What progress is here made in a few years, since the "Provincial Letters!" What has become of the casuists? Those simple people who took and effaced transgressions one by one, giving themselves immense trouble. They are all scattered to the winds.
Casuistry was an art that had its masters, doctors, and cunning men. But now, what need of doctors? Every spiritual man, every devout person, every Jesuit in a short robe can speak as well as he in the long one the soft language of pious tenderness. The Jesuits have fallen, but Jesuitism has gained ground. It is no longer requisite to direct the attention every day, for every distinct case, by special equivocations. Love that mingles and confounds everything is the sovereign, most gentle, and powerful equivocation. Lull the will to sleep and there is no longer any intention, "The soul, losing its nonentity in its infinity," will be gently annihilated in the bosom of love.

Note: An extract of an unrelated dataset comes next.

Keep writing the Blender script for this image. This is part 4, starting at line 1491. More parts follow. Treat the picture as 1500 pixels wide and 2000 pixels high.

[[1]] By two cardinals and librarians of the Vatican, Bellarmin and Baronius, one of whom was the confessor of the pope.
[[2]] Desmarets de St. Sorlin's Delight of the Spirit, 29th journée, p. 170.
CHAPTER VI.
CONTINUATION OF MORAL REACTION.—TARTUFFE, 1664-1669.—REAL TARTUFFES.—WHY TARTUFFE IS NOT YET A QUIETIST.
The devotee caught in the fact by the man of the world, the churchman excommunicated by the comedian—this is the meaning and aim of the Tartuffe.